(Goal of the exercise) Transcribe the material word for word, but without the images.

(Information supplied)
────

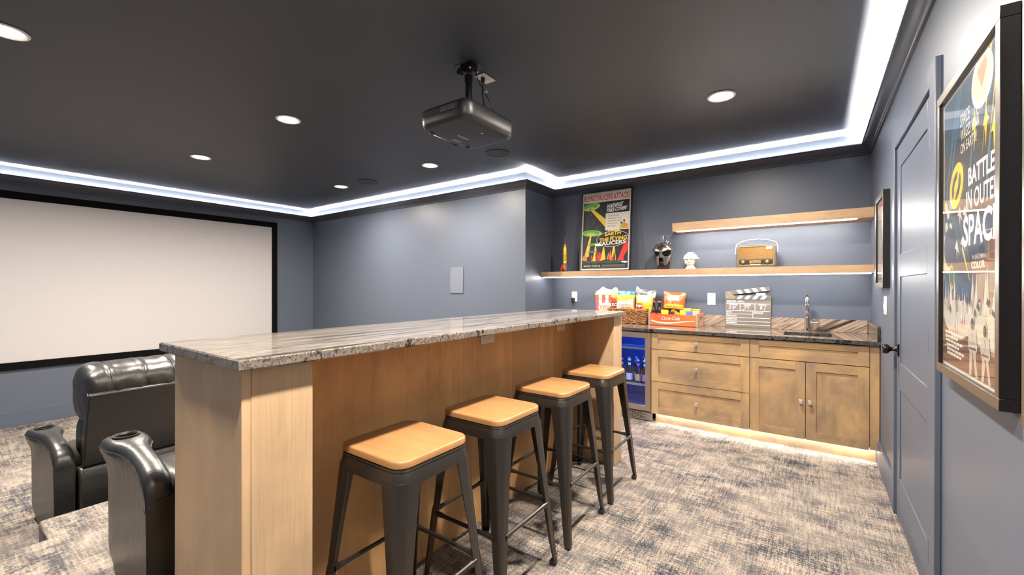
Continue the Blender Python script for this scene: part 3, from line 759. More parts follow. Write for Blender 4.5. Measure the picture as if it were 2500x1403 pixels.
def beer(x, y, z, cap, lab, label):
    t = thing('beer_bottle', (x, y, z), label, 'bottle', 'beer bottles in the wine fridge')
    MB().lathe([(0, 0), (.028, 0), (.0305, .004), (.0305, .115), (.028, .135), (.0165, .165), (.0135, .185), (.013, .215), (.0135, .224), (0, .224)], 18).build('glass_body', BROWN, t)
    MB().lathe([(0, .235), (.012, .235), (.0145, .231), (.0155, .221), (.0135, .221)], 18).build('cap', CAPS[cap], t)
    MB().lathe([(.0309, .028), (.0309, .095)], 18, caps=False).build('label', LABS[lab], t)
    MB().lathe([(.0152, .172), (.0139, .200)], 18, caps=False).build('neck_label', LABS[(lab * 2) % 5], t)
BL = [(-1.545, 4.245, 0, 0, 'brown bottle with a cream label in front on the fridge shelf'), (-1.455, 4.245, 1, 1, 'brown bottle with an orange label in front on the fridge shelf'),
      (-1.385, 4.245, 0, 2, 'brown bottle with a violet label by the fridge door frame'), (-1.625, 4.245, 2, 3, 'brown bottle with a red label close to the bar pillar'),
      (-1.500, 4.345, 2, 4, 'bottle with pale blue label behind the cream labelled one'), (-1.415, 4.350, 0, 0, 'bottle with cream label in the second row, fridge shelf'),
      (-1.585, 4.350, 1, 2, 'bottle with violet label in the second row, fridge shelf'), (-1.460, 4.450, 2, 1, 'bottle with orange label in the third row, fridge shelf'),
      (-1.545, 4.450, 2, 3, 'bottle with red label in the third row, fridge shelf'), (-1.375, 4.450, 1, 4, 'bottle with pale blue label in the third row, fridge shelf')]
for x, y, cp, lb_, s in BL: beer(x, y, .3445, cp, lb_, s)
# floating shelves with LED strips
def shelf(name, x0, x1, z0, z1, y0, lx0, lx1, label, ledm):
    t = thing(name, ((x0 + x1) / 2, YB, z0), label, 'shelf', 'floating wooden shelves')
    c = t.location
    loc(MB().box(x0, x1, y0, YB - .0005, z0, z1), c).build('board', SHELFW, t, bevel=.001)
    loc(MB().box(lx0, lx1, y0 + .007, y0 + .018, z0 - .0085, z0 - .0002), c).build('led_strip', ledm, t, smooth=0)
shelf('wall_shelf', XR + .001, XW - .001, 1.433, 1.499, 4.512, XR + .02, XW - .02, 'long lower wooden wall shelf with glowing LED edge', SHELFLED2)
shelf('wall_shelf', -1.193, XW - .001, 1.884, 1.968, 4.512, -1.145, .28, 'shorter upper wooden wall shelf with glowing LED edge', SHELFLED)
outlet('wall_outlet', (-2.453, YB, 1.193), 0, 'ivory wall outlet with a black charger plugged in', group='ivory outlets above the counter')
outlet('wall_outlet', (-.874, YB, 1.191), 0, 'ivory wall outlet between the red crate and the clapperboard', group='ivory outlets above the counter')
t = thing('phone_charger', (-2.463, YB - .0101, 1.150), 'black charger plugged into the wall outlet above the bar', 'charger')
MB().box(-.020, .020, -.030, 0, -.030, .030).build('body', BLACKP, t, bevel=.006)
MB().tube([(0, -.018, -.03), (0, -.018, -.055)], [.007, .004], 10).tube([(0, -.018, -.05), (.0, -.016, -.10), (-.01, -.01, -.17), (-.02, -.03, -.2355)], .0016, 6).build('cable', BLACKP, t)
t = thing('light_switch', (XW, 3.826, 1.19), 'white light switch plate on the wall beside the door', 'light switch', rz=-PI / 2)
MB().box(-.06, .06, -.006, -.0002, -.062, .062).build('cover_plate', WHITEP, t, bevel=.003)
for sx in (-.024, .024): MB().prism([(-.006, -.034), (-.009, -.034), (-.0115, .0), (-.007, .034), (-.006, .034)], sx - .016, sx + .016, 'yz').build('rocker', WHITEP, t)

# ------------------------------------------------------------------ posters
INK = dict(red=(.72, .03, .03), black=(.010, .010, .012), cream=(.80, .76, .66), yellow=(.86, .60, .03), green=(.10, .40, .05), lime=(.40, .62, .10), orange=(.85, .28, .03),
           white=(.85, .84, .82), blue=(.022, .065, .12), sky=(.05, .15, .22), navy=(.014, .022, .045), brown=(.16, .075, .05), plum=(.11, .045, .055), bone=(.66, .60, .47), tan=(.42, .30, .18),
           skin=(.66, .38, .24), dgreen=(.025, .12, .03), grey=(.34, .34, .35), silver=(.55, .50, .45), teal=(.06, .20, .24), dbrown=(.06, .03, .025), smoke=(.045, .038, .042))
INKN = list(INK); INKM = [flat('print_' + k, INK[k], .55) for k in INKN]
def ik(n): return INKN.index(n)
class Art:
    """flat print: shapes in 0..1 page coordinates, each layer a hair in front of the last"""
    def __init__(s, x0, x1, z0, z1, y): s.b = MB(); s.x0, s.w, s.z0, s.h = x0, x1 - x0, z0, z1 - z0; s.y = y; s.k = 0
    def Y(s): s.k += 1; return s.y - .000018 * s.k
    def q(s, p): return (s.x0 + p[0] * s.w, s.z0 + p[1] * s.h)
    def poly(s, pts, ink): s.b.poly([s.q((min(1, max(0, p[0])), min(1, max(0, p[1])))) for p in pts], s.Y(), ik(ink)); return s
    def rect(s, u0, u1, v0, v1, ink): return s.poly([(u0, v0), (u1, v0), (u1, v1), (u0, v1)], ink)
    def ell(s, u, v, ru, rv, ink, rot=0):
        c, d = math.cos(rot), math.sin(rot); a = s.h / s.w
        pts = []
        for i in range(26):
            t = 2 * PI * i / 26; X = ru * math.cos(t); Z = rv * a * math.sin(t)
            pts.append((u + X * c - Z * d, v + (X * d + Z * c) / a))
        return s.poly(pts, ink)
    def text(s, t, u0, u1, v0, v1, ink, bold=.02, shear=0, slope=0):
        x0, z0 = s.q((u0, v0)); x1, z1 = s.q((u1, v1)); s.b.text(t, x0, x1, z0, z1, s.Y(), ik(ink), bold, shear, slope); return s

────

(Result below)
Continue the Blender Python script for this scene: part 3, from line 759. More parts follow. Write for Blender 4.5. Measure the picture as if it were 2500x1403 pixels.
def beer(x, y, z, cap, lab, label):
    t = thing('beer_bottle', (x, y, z), label, 'bottle', 'beer bottles in the wine fridge')
    MB().lathe([(0, 0), (.028, 0), (.0305, .004), (.0305, .115), (.028, .135), (.0165, .165), (.0135, .185), (.013, .215), (.0135, .224), (0, .224)], 18).build('glass_body', BROWN, t)
    MB().lathe([(0, .235), (.012, .235), (.0145, .231), (.0155, .221), (.0135, .221)], 18).build('cap', CAPS[cap], t)
    MB().lathe([(.0309, .028), (.0309, .095)], 18, caps=False).build('label', LABS[lab], t)
    MB().lathe([(.0152, .172), (.0139, .200)], 18, caps=False).build('neck_label', LABS[(lab * 2) % 5], t)
BL = [(-1.545, 4.245, 0, 0, 'brown bottle with a cream label in front on the fridge shelf'), (-1.455, 4.245, 1, 1, 'brown bottle with an orange label in front on the fridge shelf'),
      (-1.385, 4.245, 0, 2, 'brown bottle with a violet label by the fridge door frame'), (-1.625, 4.245, 2, 3, 'brown bottle with a red label close to the bar pillar'),
      (-1.500, 4.345, 2, 4, 'bottle with pale blue label behind the cream labelled one'), (-1.415, 4.350, 0, 0, 'bottle with cream label in the second row, fridge shelf'),
      (-1.585, 4.350, 1, 2, 'bottle with violet label in the second row, fridge shelf'), (-1.460, 4.450, 2, 1, 'bottle with orange label in the third row, fridge shelf'),
      (-1.545, 4.450, 2, 3, 'bottle with red label in the third row, fridge shelf'), (-1.375, 4.450, 1, 4, 'bottle with pale blue label in the third row, fridge shelf')]
for x, y, cp, lb_, s in BL: beer(x, y, .3445, cp, lb_, s)
# floating shelves with LED strips
def shelf(name, x0, x1, z0, z1, y0, lx0, lx1, label, ledm):
    t = thing(name, ((x0 + x1) / 2, YB, z0), label, 'shelf', 'floating wooden shelves')
    c = t.location
    loc(MB().box(x0, x1, y0, YB - .0005, z0, z1), c).build('board', SHELFW, t, bevel=.001)
    loc(MB().box(lx0, lx1, y0 + .007, y0 + .018, z0 - .0085, z0 - .0002), c).build('led_strip', ledm, t, smooth=0)
shelf('wall_shelf', XR + .001, XW - .001, 1.433, 1.499, 4.512, XR + .02, XW - .02, 'long lower wooden wall shelf with glowing LED edge', SHELFLED2)
shelf('wall_shelf', -1.193, XW - .001, 1.884, 1.968, 4.512, -1.145, .28, 'shorter upper wooden wall shelf with glowing LED edge', SHELFLED)
outlet('wall_outlet', (-2.453, YB, 1.193), 0, 'ivory wall outlet with a black charger plugged in', group='ivory outlets above the counter')
outlet('wall_outlet', (-.874, YB, 1.191), 0, 'ivory wall outlet between the red crate and the clapperboard', group='ivory outlets above the counter')
t = thing('phone_charger', (-2.463, YB - .0101, 1.150), 'black charger plugged into the wall outlet above the bar', 'charger')
MB().box(-.020, .020, -.030, 0, -.030, .030).build('body', BLACKP, t, bevel=.006)
MB().tube([(0, -.018, -.03), (0, -.018, -.055)], [.007, .004], 10).tube([(0, -.018, -.05), (.0, -.016, -.10), (-.01, -.01, -.17), (-.02, -.03, -.2355)], .0016, 6).build('cable', BLACKP, t)
t = thing('light_switch', (XW, 3.826, 1.19), 'white light switch plate on the wall beside the door', 'light switch', rz=-PI / 2)
MB().box(-.06, .06, -.006, -.0002, -.062, .062).build('cover_plate', WHITEP, t, bevel=.003)
for sx in (-.024, .024): MB().prism([(-.006, -.034), (-.009, -.034), (-.0115, .0), (-.007, .034), (-.006, .034)], sx - .016, sx + .016, 'yz').build('rocker', WHITEP, t)

# ------------------------------------------------------------------ posters
INK = dict(red=(.72, .03, .03), black=(.010, .010, .012), cream=(.80, .76, .66), yellow=(.86, .60, .03), green=(.10, .40, .05), lime=(.40, .62, .10), orange=(.85, .28, .03),
           white=(.85, .84, .82), blue=(.022, .065, .12), sky=(.05, .15, .22), navy=(.014, .022, .045), brown=(.16, .075, .05), plum=(.11, .045, .055), bone=(.66, .60, .47), tan=(.42, .30, .18),
           skin=(.66, .38, .24), dgreen=(.025, .12, .03), grey=(.34, .34, .35), silver=(.55, .50, .45), teal=(.06, .20, .24), dbrown=(.06, .03, .025), smoke=(.045, .038, .042))
INKN = list(INK); INKM = [flat('print_' + k, INK[k], .55) for k in INKN]
def ik(n): return INKN.index(n)
class Art:
    """flat print: shapes in 0..1 page coordinates, each layer a hair in front of the last"""
    def __init__(s, x0, x1, z0, z1, y): s.b = MB(); s.x0, s.w, s.z0, s.h = x0, x1 - x0, z0, z1 - z0; s.y = y; s.k = 0
    def Y(s): s.k += 1; return s.y - .000018 * s.k
    def q(s, p): return (s.x0 + p[0] * s.w, s.z0 + p[1] * s.h)
    def poly(s, pts, ink): s.b.poly([s.q((min(1, max(0, p[0])), min(1, max(0, p[1])))) for p in pts], s.Y(), ik(ink)); return s
    def rect(s, u0, u1, v0, v1, ink): return s.poly([(u0, v0), (u1, v0), (u1, v1), (u0, v1)], ink)
    def ell(s, u, v, ru, rv, ink, rot=0):
        c, d = math.cos(rot), math.sin(rot); a = s.h / s.w
        pts = []
        for i in range(26):
            t = 2 * PI * i / 26; X = ru * math.cos(t); Z = rv * a * math.sin(t)
            pts.append((u + X * c - Z * d, v + (X * d + Z * c) / a))
        return s.poly(pts, ink)
    def text(s, t, u0, u1, v0, v1, ink, bold=.02, shear=0, slope=0):
        x0, z0 = s.q((u0, v0)); x1, z1 = s.q((u1, v1)); s.b.text(t, x0, x1, z0, z1, s.Y(), ik(ink), bold, shear, slope); return s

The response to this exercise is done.